24th Jan2018

‘Robotech #6’ Review (Titan Comics)

by Dean Fuller

Written by Simon Furman | Art by Marco Turini | Published by Titan Comics

Robotech_6_Cover-A

Last issue saw Brian Wood passing the Robotech torch on to Simon Furman, although with a plotting credit for last issue and this Wood holds Furman’s hand a little as he gets up to speed on the book. If you hadn’t looked at last issues credits you wouldn’t really have noticed the difference, Furman being the experienced safe pair of hands he is. Apparently he had some sort of background writing other metallic characters of some description…

So last issue was all about the continuing ramifications of Captain Gloval’s ‘death’. I’m a little unconvinced that Gloval really is dead, but we need to see how this all plays out before we really know. In his absence Lisa Hayes has to step up as acting Captain, a role she struggles in. Not because she doesn’t have the ability or talent, but because she is so desperate to prove herself she is rushing into things, not thinking things through. Personally leading the supply mission to Mars base was a poor decision, as the attack by Khyron proved. More unsettling times seem to be ahead as well, as it seems her former partner Karl, currently present as a computerised memory, was assigned to the now abandoned base.

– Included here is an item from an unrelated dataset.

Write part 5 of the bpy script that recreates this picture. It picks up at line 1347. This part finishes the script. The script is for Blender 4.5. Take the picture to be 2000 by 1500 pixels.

All that intrigue and emotional depth is fine, but hey, this is Robotech, so where’s the fighting Furman? Oh, here it is, on the first page. And the second. And the…you get the picture. Furman gives us what we want, as Khyron and his alien fleet spring the trap on Lisa and crew, and Roy Fokker and the Destroid units defend the SDF-1. A brutal firefight ensues with the human side outgunned and outmanned, and acting commander Claudia Grant decides to launch the SDF-1 and retreat. At least, that was the plan. Sneaky Khyron has the ship held fast by anti gravity locks, so this has to play out to the end, one way or the other. So just when strong leadership is needed, Lisa Hayes is off talking to ghosts.

Is Karl a ghost? a computer programme? whatever he is, he is leading Lisa inside Mars Base to somewhere. That somewhere seems to be deliberate, a hidden Reflex Furnace. The good news is the Furnace can be overloaded and used to take out the gravity nets trapping them there. The bad news, at the very least it will destroy Mars Base, at the worst possibly kill everyone. Still, with the battle being lost, what’s to lose? Roy Fokker gets his fighters to try and draw the alien fighters as close to Mars Base as possible, use their aggression against them. It works. Lisa escapes, base explodes, SDF-1 escapes, Khyron not happy. Textbook. Time to bury Captain Gloval, though the final page seems to confirm what I’ve been suspecting which is….let’s wait for next issue.

This is almost writing by numbers for Furman. I don’t mean that as an insult, but a compliment, that he is so used to turning out great scripts the transition from Brian Wood has been seamless. Same great character work, same action, same great plots. As I was reading I actually thought this would make a great animated episode, a great compliment indeed. One constant is artist Marco Turini, solid as always with layouts and pacing, and seemingly mixing it up a bit more. The use of scale has improved from the first few issues, with bigger being better.

As a book Robotech delivers what you want it to. Action, a bit of intrigue, danger around most corners, and a little dash of characters doing both the right thing and the wrong thing. As enjoyable as it is, it still has some wiggle room to get even better, so I hope it can continue scaling those heights.

I’d say let’s do it for Captain Gloval, but he’s not dead, right? It’s only a coffin after all.